As a teenager chasing a dream, Jose bounced from one tryout to the next—Angels, Cubs, Rays, Giants, Braves, A’s, Yankees. All the clubs told him the same things…he was too small, didn’t have enough power, and was not a big league prospect.
At a shade under 5-foot-6 and barely 140 pounds, Altuve was used to being ignored. When he showed up for the Astros’ camp, it felt like more of the same. Nothing about it seemed different.
But after that session ended, something shifted inside him. A quiet, stubborn thought rose: Why stop now? What if I refuse to go away?
The next morning, Jose showed up again—uninvited, unnoticed, and hoping no one told him to leave. This time, a new set of eyes was on the field.
Al Pedrique, a former major leaguer and now a senior advisor in the Astros’ front office, spotted the kid. He approached with a simple question for the mighty mite: “Can you play?”
Jose didn’t flinch. “I’ll show you,” he said.
That day, he flew through drills. He ran faster than anyone, hit with precision and power. He never slowed down. Pedrique saw more than just athleticism. He saw confidence, hunger, and a fire most players didn’t have.
There was something different in the way Jose moved, the way he played, the way he believed.
But convincing the rest of the staff wasn’t easy. The scouts kept circling back to his size. He didn’t match the physical blueprint Houston – or any other team – was building around.
Pedrique didn’t care. He stood firm and advocated for the pint-size Altuve. Eventually, the front office agreed and offered Jose a paltry $15,000. Altuve jumped at the chance.
They didn’t know it yet, but the Astros had just taken the first step toward rewriting their franchise’s future. For fifteen-grand, the secured the services of a man who’s become one of the greatest players in franchise history.
Shown here is a ticket to Altuve’s big league debut signed by the Astros great.
NO. He should have been suspended from the game for his cheating. That M.V.P. should have been takin away. Why is what he did any different from what Pete Rose did. He hurt the intergroty of the game. He benefited from a weak commissioner.
I do not consider that Jose Altuve is a cheating baseball player. To play baseball in the big leagues, you must have high conditions to do all what Altuve did on his career. Nobody can deny the effort that Altuve has been doing since he begun playing baseball in his country, practicing baseball all day, studying how to play-defense and batting and keeping himself to be daily player. But the most important part of him is, showed to the world, that a short-man has chance to be great player too.
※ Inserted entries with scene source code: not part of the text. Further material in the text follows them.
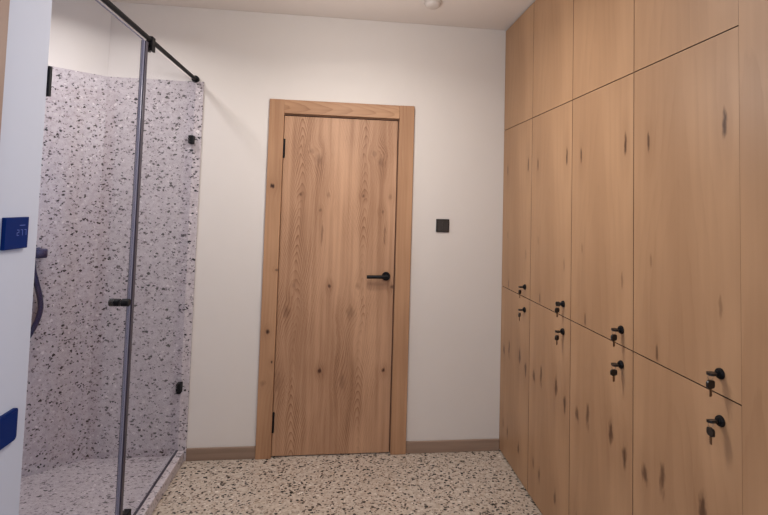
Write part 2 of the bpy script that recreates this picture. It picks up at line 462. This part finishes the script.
obj('bottom_seal', add_box(new_bm(), -.006, .006, -.736, -T-.003, .0605, ZG0+.0005), M_seal, scr)
sd = thing('shower_door', 'hinged clear glass shower door beside the near left wall', 'shower door', (XG, 0, 0))
obj('glass_pane', add_box(new_bm(), -GT, GT, YE+.008, -.7675, ZG0+.010, ZG1), M_glass, sd)
obj('top_edge', add_box(new_bm(), -GT-.0002, GT+.0002, YE+.008, -.7675, ZG1+.0002, ZG1+.002), M_edge, sd)
obj('edge_seal', add_box(new_bm(), -.006, .006, -.767, -.7600, ZG0+.010, ZG1, .001, 1), M_edge, sd)
for z in (1.813, .27):
    bm = add_box(new_bm(), -.007, .007, YE+.001, YE+.0125, z-.045, z+.045, .002, 2)
    obj('hinge', bm, M_black, sd)
bm = new_bm()
add_lathe(bm, [(.013, -.044), (.0155, -.041), (.0155, -.0045)], 'x', (0, -.838, 1.053), 24)
add_lathe(bm, [(.0155, .0045), (.0155, .030), (.013, .033)], 'x', (0, -.838, 1.053), 24)
obj('knob', bm, M_black, sd, True)

bar = thing('support_bar', 'black round bar running above the shower glass to the back wall', 'support bar', (XG, 0, 2.186))
obj('rod', add_lathe(new_bm(), [(.0105, YE+.002), (.0105, -.006)], 'y', (0, 0, 0), 24), M_black, bar, True)
obj('wall_flange', add_lathe(new_bm(), [(.019, -.020), (.021, -.018), (.021, -.001), (.020, 0)], 'y', (0, 0, 0), 32), M_black, bar, True)
bm = add_box(new_bm(), -.014, .014, -.702, -.664, -.0255, .015, .003, 2)
for q in (-1, 1): add_box(bm, min(q*.0045, q*.014), max(q*.0045, q*.014), -.702, -.664, -.050, -.0255)
obj('glass_clamp', bm, M_black, bar)

# hose and bracket on the chamfered wall
def dg(s, off, z):          # s along the chamfer from the corner, off from its tiles
    p = Vector((XK, 0))+u*s+n*(T+.001+off); return (p.x, p.y, z)
sh = thing('hand_shower', 'dark shower hose hanging from a wall bracket beside the near left wall', 'hand shower', (0, 0, 0))
bm = new_bm()
rotm = Matrix.Rotation(CA, 4, 'Z')
add_lathe(bm, [(.024, 0), (.026, .004), (.026, .010), (.017, .012), (.017, .045)], 'z', dg(.275, 0, 1.18), 24, Matrix.Rotation(CA, 4, 'Z') @ Matrix.Rotation(PI/2, 4, 'X'))
b2 = add_box(new_bm(), -.032, .030, -.062, -.03, -.026, .022, .006, 2)
bmesh.ops.transform(b2, matrix=Matrix.Translation(dg(.272, 0, 1.18)) @ rotm, verts=b2.verts)
me = bpy.data.meshes.new('t'); b2.to_mesh(me); bm.from_mesh(me); b2.free(); bpy.data.meshes.remove(me)
obj('bracket', bm, M_hose, sh, True)
hs = [(.305, .045, 1.165), (.295, .045, 1.09), (.278, .045, 1.02), (.262, .045, .95), (.256, .045, .89), (.268, .045, .83), (.292, .045, .77), (.32, .045, .725), (.36, .045, .70), (.40, .045, .72), (.43, .045, .78), (.44, .045, .90)]
def smooth_pts(P, k=6):
    out = []
    for i in range(len(P)-1):
        a = [Vector(P[max(0, min(len(P)-1, j))]) for j in (i-1, i, i+1, i+2)]
        for s in range(k):
            t = s/k
            out.append(.5*((2*a[1])+(-a[0]+a[2])*t+(2*a[0]-5*a[1]+4*a[2]-a[3])*t*t+(-a[0]+3*a[1]-3*a[2]+a[3])*t**3))
    out.append(Vector(P[-1])); return out
obj('hose', add_tube(new_bm(), smooth_pts([dg(*q) for q in hs]), .013, 12), M_hose, sh, True)
obj('handset', add_tube(new_bm(), [dg(.325, .05, 1.20), dg(.318, .05, 1.08), dg(.308, .05, .96), dg(.305, .05, .86)], [.022, .016, .014, .013], 16), M_hose, sh, True)

# ------------------------------------------------------------------ lockers
DEP = .56
g2 = .0017     # half gap
def make_locker(z0, z1, mat, lock_z, label):
    h = z1-z0; zc = (z0+z1)/2
    t = thing('locker', label, 'locker', (XC, -UW/2, zc), group=None)
    hw = UW/2
    bm = new_bm()
    x0, x1 = .0215, DEP
    add_box(bm, x0, x1, -hw+.001, -hw+.017, -h/2+.001, h/2-.001)
    add_box(bm, x0, x1, hw-.017, hw-.001, -h/2+.001, h/2-.001)
    add_box(bm, x0, x1, -hw+.017, hw-.017, -h/2+.001, -h/2+.017)
    add_box(bm, x0, x1, -hw+.017, hw-.017, h/2-.017, h/2-.001)
    add_box(bm, x1-.006, x1, -hw+.017, hw-.017, -h/2+.017, h/2-.017)
    obj('carcass', bm, W_body, t)
    bm = add_box(new_bm(), 0, .0185, -hw+g2, hw-g2, -h/2+g2, h/2-g2)
    for f in bm.faces: f.material_index = 0 if abs(f.normal.x) > .5 else 1
    d = obj('door', bm, [mat, M_seamshade], t)
    if lock_z is not None:
        dz = lock_z-zc
        bm = new_bm()
        rx = Matrix.Rotation(-PI/2, 4, 'Y')
        add_lathe(bm, [(.0145, 0), (.0145, .004), (.0125, .008), (.0105, .0085)], 'x', (0, LY, dz), 32, rx)
        add_lathe(bm, [(.0085, .008), (.008, .0125), (.006, .013)], 'x', (0, LY, dz), 24, rx)
        obj('lock', bm, M_black, d, True)
    return t
LY = -.158
ords = ['first', 'second', 'third', 'fourth']
where = ['touching the back wall', 'second from the back wall', 'third from the back wall', 'beside the end panel']
protos = [
    (.008, Z1, W_low, .930, 'knotty lower oak locker with keyed lock near its top, '),
    (Z1, Z2, W_mid, 1.053, 'tall middle oak locker with keyed lock near its bottom, '),
    (Z2, H-.006, W_up, None, 'lockless upper oak cupboard under the ceiling, ')]
grp = ['lower lockers with keys', 'middle lockers with keys', 'upper cupboards without locks']
for r, (z0, z1, mt, lz, lab) in enumerate(protos):
    t0 = make_locker(z0, z1, mt, lz, lab+where[0]); t0['group'] = grp[r]
    for k in range(1, 4):
        c = copy_tree(t0); c.location.y = -UW/2-k*UW
        c['label'] = lab+where[k]

# keys: a black headed key in each lock and a second one hanging from it
def make_keys():
    t = thing('key_pair', '', 'keys', (0, 0, 0), group='pairs of black headed keys in the locker locks')
    bm = new_bm()
    add_box(bm, -.016, -.013, -.0038, .0038, -.0013, .0013)
    poly = rounded_rect(.022, .020, .006)
    b2 = add_prism(new_bm(), poly, -.0034, .0034)
    bmesh.ops.translate(b2, vec=(-.0265, 0, 0), verts=b2.verts)
    me = bpy.data.meshes.new('t'); b2.to_mesh(me); bm.from_mesh(me); b2.free(); bpy.data.meshes.remove(me)
    obj('inserted_key', bm, M_blackp, t, True)
    bm = new_bm()
    add_tube(bm, [(-.030+.0075*math.cos(a), 0.0, -.0085+.0085*math.sin(a)) for a in [2*PI*i/24 for i in range(24)]], .0008, 8, True)
    obj('ring', bm, M_steel, t, True)
    bm = add_prism(new_bm(), rounded_rect(.026, .021, .007), -.0032, .0032)
    bmesh.ops.transform(bm, matrix=Matrix(((1, 0, 0, 0), (0, 0, 1, 0), (0, 1, 0, 0), (0, 0, 0, 1))), verts=bm.verts)
    bmesh.ops.translate(bm, vec=(0, 0, -.0105), verts=bm.verts)
    k = obj('hanging_key', bm, M_blackp, t, True)
    k.location = (-.030, 0, -.017)
    bm = add_box(new_bm(), -.0035, .0035, -.0010, .0010, -.042, -.0205)
    for i in range(3): add_box(bm, .0034, .0050, -.0009, .0009, -.028-i*.005, -.0255-i*.005)
    obj('blade', bm, M_brass, k)
    return t
k0 = make_keys()
posn = ['the locker column touching the back wall', 'the second locker column from the back wall', 'the third locker column from the back wall', 'the locker column beside the end panel']
tw = {(0, 0): (0, .9), (1, 0): (0, .6), (2, 0): (.1, .2), (3, 0): (-.15, 1.45), (0, 1): (0, .8), (1, 1): (.9, .5), (2, 1): (.1, .35), (3, 1): (0, .25)}
first = True
for r, lz in ((0, .930), (1, 1.053)):
    for k in range(4):
        c = k0 if first else copy_tree(k0); first = False
        c.location = (XC, -UW/2-k*UW+LY, lz)
        c['label'] = 'black keys in the %s door of %s' % (('lower', 'middle')[r], posn[k])
        for ch in c.children:
            if ch.name.startswith('hanging'): ch.rotation_euler = (0, 0, tw[(k, r)][1])
            if ch.name.startswith('inserted'): ch.rotation_euler = (tw[(k, r)][0], 0, 0)

# plinth, filler, end panel
YEND = -4*UW
tag(obj('filler_strip', add_box(new_bm(), XC+.0003, XC+.022, YEND-.0177, YEND+.0014, .008, H-.006), W_side), 'narrow oak filler strip between nearest locker and end panel', 'filler strip', kind='structure')
tag(obj('end_panel', add_box(new_bm(), XC-.004, XR-.002, YEND-.9, YEND-.0178, .002, H-.002, .001, 1), W_side), 'smooth tall oak end panel at the right edge next to the lockers', 'panel', kind='structure')

# ceiling fitting
cf = thing('smoke_detector', 'small round white fitting on the ceiling near the lockers', 'ceiling fitting', (.447, -.335, H))
obj('base', add_lathe(new_bm(), [(.050, -.010), (.052, -.008), (.052, 0)], 'z', (0, 0, 0), 40), M_white, cf, True)
obj('dome', add_lathe(new_bm(), [(.018, -.034), (.034, -.030), (.043, -.020), (.046, -.0102)], 'z', (0, 0, 0), 40), M_white, cf, True)

# ------------------------------------------------------------------ lamps
def downlight_or_fill(x, y, r, power, col, spread):
    l = bpy.data.lights.new('downlight_or_fill', 'AREA'); l.shape = 'DISK'; l.size = 2*r
    l.energy = power; l.color = col; l.spread = math.radians(spread)
    o = bpy.data.objects.new('downlight_or_fill_lamp', l); COL.objects.link(o); o.location = (x, y, H-.012)
    return o
downlight_or_fill(-1.30, -.62, .10, 9.5, (1, .96, .94), 150)
downlight_or_fill(.05, -1.0, .12, 11.5, (1, .95, .90), 155)
downlight_or_fill(-.3, -3.4, .12, 16, (1, .95, .90), 160)  # unseen fill added behind the camera to lift the back wall
def point_fill(x, y, z, r, power, col):
    l = bpy.data.lights.new('point_fill', 'POINT'); l.shadow_soft_size = r; l.energy = power; l.color = col
    o = bpy.data.objects.new('point_fill_lamp', l); COL.objects.link(o); o.location = (x, y, z)
point_fill(-.02, -1.0, 2.05, .12, 19, (1, .95, .90))  # point light without a fitting, added to brighten ceiling and upper walls
l = bpy.data.lights.new('cool_fill', 'AREA'); l.shape = 'RECTANGLE'; l.size = .9; l.size_y = 1.2
l.energy = 70; l.color = (.55, .71, 1.0)  # cool fill added outside the unseen window for the near left wall
o = bpy.data.objects.new('cool_fill_lamp', l); COL.objects.link(o)
o.location = (XR+.13, (WY0+WY1)/2, (WZ0+WZ1)/2)
o.rotation_euler = Vector((-1, 0, 0)).to_track_quat('-Z', 'Z').to_euler()

w = bpy.data.worlds.new('world'); scene.world = w; w.use_nodes = True
w.node_tree.nodes['Background'].inputs[0].default_value = (.55, .68, 1, 1)
w.node_tree.nodes['Background'].inputs[1].default_value = .3

# ------------------------------------------------------------------ camera
yaw, pitch, roll, F, PX, PY = -.1194, .0505, .0276, 480.5778, 397.9656, 182.0362
fw = Vector((-math.sin(yaw)*math.cos(pitch), math.cos(yaw)*math.cos(pitch), math.sin(pitch)))
r0 = Vector((math.cos(yaw), math.sin(yaw), 0)); u0 = r0.cross(fw)
rv = math.cos(roll)*r0+math.sin(roll)*u0; uv = -math.sin(roll)*r0+math.cos(roll)*u0
cam = bpy.data.cameras.new('camera'); co = bpy.data.objects.new('camera', cam); COL.objects.link(co)
co.matrix_world = Matrix(((rv.x, uv.x, -fw.x, -.0316), (rv.y, uv.y, -fw.y, -2.9256), (rv.z, uv.z, -fw.z, 1.4729), (0, 0, 0, 1)))
cam.sensor_fit = 'HORIZONTAL'; cam.sensor_width = 36; cam.lens = F/768*36
cam.shift_x = -(PX-384)/768; cam.shift_y = (PY-257.5)/768
cam.clip_start = .02
scene.camera = co
vs = scene.view_settings
vs.view_transform = 'Standard'; vs.look = 'None'; vs.gamma = 1; vs.exposure = 0.0
vs.use_curve_mapping = False
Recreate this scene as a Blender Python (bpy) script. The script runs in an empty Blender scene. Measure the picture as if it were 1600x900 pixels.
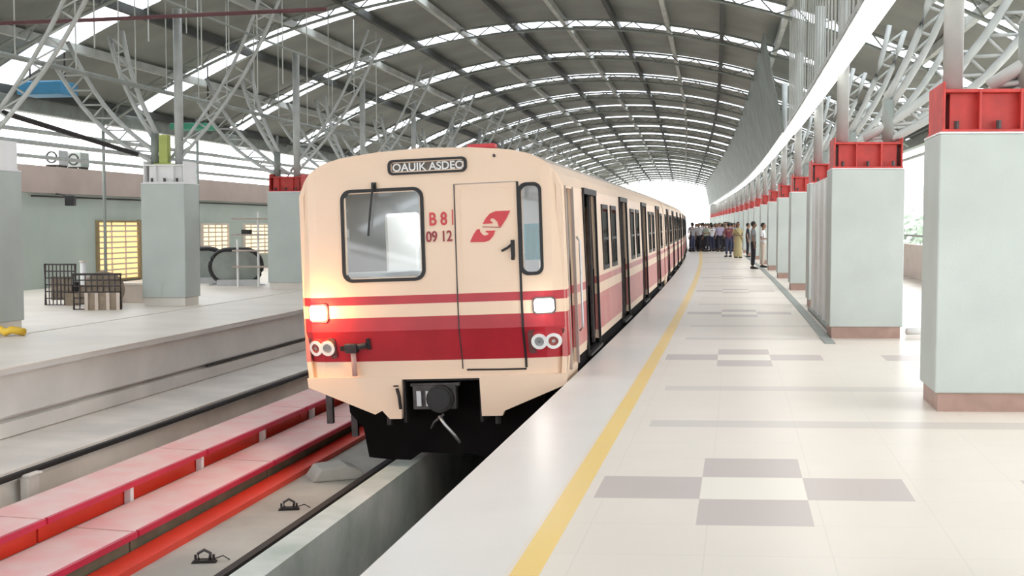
import bpy, bmesh, math, random
from mathutils import Vector, Matrix
random.seed(7)
S = bpy.context.scene
COL = S.collection

# ------------------------------------------------------------------ camera, light, exposure
F_PX = 1850.0
CAM_H = 1.6
cam_d = bpy.data.cameras.new('camera')
cam_d.sensor_width = 36.0
cam_d.lens = 36.0 * F_PX / 1600.0
cam_d.clip_end = 3000
cam_d.clip_start = 0.05
cam = bpy.data.objects.new('camera', cam_d)
COL.objects.link(cam)
cam.location = (0, 0, CAM_H)
cam.rotation_euler = (math.radians(90) - math.atan(100 / F_PX), 0, 0)
S.camera = cam

w = bpy.data.worlds.new('world'); S.world = w; w.use_nodes = True
bg = w.node_tree.nodes['Background']
bg.inputs[0].default_value = (0.96, 0.98, 1.0, 1)
bg.inputs[1].default_value = 4.7
S.view_settings.view_transform = 'Standard'
S.view_settings.look = 'None'
S.view_settings.gamma = 1.0
S.view_settings.use_curve_mapping = False
S.view_settings.exposure = 0.0
LAMP = 5.0

# ------------------------------------------------------------------ the curved station line
def X0(d):
    if d < 80: return -1.72 + .195 * d - .00032 * d * d
    return -1.72 + .195 * 80 - .00032 * 6400 + (.195 - .0512) * (d - 80)
def HD(d):
    return .195 - .00064 * min(d, 80)
def P(d, t, z):
    h = HD(d); c = 1 / math.sqrt(1 + h * h); s = h * c
    return Vector((X0(d) + t * c, d - t * s, z))
def dY(Y, t):
    """station parameter whose point at offset t lies at world depth Y"""
    d = Y
    for _ in range(6):
        h = HD(d); d = Y + t * h / math.sqrt(1 + h * h)
    return d
def PY(Y, t, z): return P(dY(Y, t), t, z)
def RZ(d):
    return -math.atan(HD(d))

# ------------------------------------------------------------------ materials
def mat(name, col, rough=.6, metal=0.0, noise=0.0, nscale=3.0, bump=0.0, bscale=40.0, emit=None, estr=0, spec=.5, col2=None, stretch=None):
    m = bpy.data.materials.new(name); m.use_nodes = True
    nt = m.node_tree; b = nt.nodes['Principled BSDF']
    b.inputs['Base Color'].default_value = (*col, 1)
    b.inputs['Roughness'].default_value = rough
    b.inputs['Metallic'].default_value = metal
    b.inputs['Specular IOR Level'].default_value = spec
    tc = None
    if noise or bump:
        tc = nt.nodes.new('ShaderNodeTexCoord')
        src = tc.outputs['Object']
        if stretch:
            mp = nt.nodes.new('ShaderNodeMapping'); mp.inputs['Scale'].default_value = stretch
            nt.links.new(src, mp.inputs[0]); src = mp.outputs[0]
    if noise:
        n = nt.nodes.new('ShaderNodeTexNoise'); n.inputs['Scale'].default_value = nscale; n.inputs['Detail'].default_value = 5
        nt.links.new(src, n.inputs['Vector'])
        r = nt.nodes.new('ShaderNodeValToRGB')
        r.color_ramp.elements[0].position = .35; r.color_ramp.elements[1].position = .68
        c2 = col2 or tuple(x * (1 - noise) for x in col)
        r.color_ramp.elements[0].color = (*c2, 1); r.color_ramp.elements[1].color = (*col, 1)
        nt.links.new(n.outputs['Fac'], r.inputs[0]); nt.links.new(r.outputs[0], b.inputs['Base Color'])
    if bump:
        n2 = nt.nodes.new('ShaderNodeTexNoise'); n2.inputs['Scale'].default_value = bscale
        nt.links.new(src, n2.inputs['Vector'])
        bm_ = nt.nodes.new('ShaderNodeBump'); bm_.inputs['Strength'].default_value = bump; bm_.inputs['Distance'].default_value = .01
        nt.links.new(n2.outputs['Fac'], bm_.inputs['Height']); nt.links.new(bm_.outputs[0], b.inputs['Normal'])
    if emit:
        b.inputs['Emission Color'].default_value = (*emit, 1); b.inputs['Emission Strength'].default_value = estr
    return m
def glass(name, tint, mixf=.35, rough=.03):
    m = bpy.data.materials.new(name); m.use_nodes = True
    nt = m.node_tree; nt.nodes.clear()
    o = nt.nodes.new('ShaderNodeOutputMaterial'); mx = nt.nodes.new('ShaderNodeMixShader')
    t = nt.nodes.new('ShaderNodeBsdfTransparent'); t.inputs[0].default_value = (*tint, 1)
    g = nt.nodes.new('ShaderNodeBsdfGlossy'); g.inputs['Roughness'].default_value = rough
    mx.inputs[0].default_value = mixf
    nt.links.new(t.outputs[0], mx.inputs[1]); nt.links.new(g.outputs[0], mx.inputs[2]); nt.links.new(mx.outputs[0], o.inputs[0])
    return m
M = {}
M['cream'] = mat('cream_paint', (.80, .60, .44), .38, noise=.05, nscale=1.5)
M['red'] = mat('red_stripe_paint', (.46, .025, .038), .32, noise=.2, nscale=2.5)
M['redlet'] = mat('red_lettering', (.62, .05, .06), .5, noise=.15, nscale=9)
M['dkred'] = mat('dark_red_lettering', (.3, .03, .04), .5, noise=.1, nscale=9)
M['black'] = mat('black_rubber', (.012, .011, .012), .55, noise=.2)
M['dark'] = mat('dark_underframe_metal', (.022, .016, .016), .7, noise=.4, nscale=6)
M['grime'] = mat('grimy_steel', (.10, .085, .085), .5, metal=.4, noise=.5, nscale=8)
M['steel'] = mat('stainless_steel', (.55, .56, .57), .35, metal=.8, noise=.15, nscale=4)
M['intgrey'] = mat('cab_interior_grey', (.42, .44, .45), .6, noise=.1)
M['intdark'] = mat('saloon_interior', (.045, .04, .04), .7, noise=.2)
M['seatblue'] = mat('teal_cloth', (.0, .38, .50), .8, noise=.15, nscale=12)
M['glass'] = glass('cab_glass', (.86, .88, .88), .045)
M['dglass'] = glass('saloon_window_glass', (.35, .36, .36), .18)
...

He played hard to be a Baseball Star without using PED and he played with passion and love for the game to put his team on Post-Season all the time.
Baseball field has been full of players; just not only are associated with PED, but also are involved on other bad areas and some of them are in Cooperstown.
Today, some influencer and savvy baseball journalist are trying to pushing, hard to Hall of Fame, baseball players that were link to PED. This is “Unbelievable Thing”, but it is true.
In fact, Jose Altuve deserve be part of Hall of Fame, if his Organization made a big mistake, it ‘s his organization but no him.
He cheated. His accomplishments are bogus.
Yes, the Astros cheated. Yes Altuve was part of that team. Does that take away his resume to hold a much deserved spot in Cooperstown?…. No it doesn’t. Cooperstown is fraught with the likes of many questionable occupancies within its walls of honor. Some that don’t deserve to be there, some that are only there due to a changing MLB rules system and others who are flat out cheaters. Funny how onlookers bash the Astros, yet applaud and revere the 12 years of Yankees teams that trotted out teams with more juice in their veins than blood… by the way they won 5 World Series titles in the steroid era in that time frame… not a lot of crying for their “cheating” and success due to shorter injury stints and bulked up batters and faster fielders. Who knows, in 20 years the Sign Stealing Scandal may just be looked at the same way… but I doubt it. It seems the MLB needed a fall guy and the Astros were tapped to be the patsy’s for an entire league using the same or even exact tactics as Houston. No matter his successes, his height or his guile, one day Altuve will grace the Halls of Cooperstown and all will be right in the world.
No what aboutism is going to win an argument. The fact is he cheated. I used to respect him highly. I have my standards and you have yours.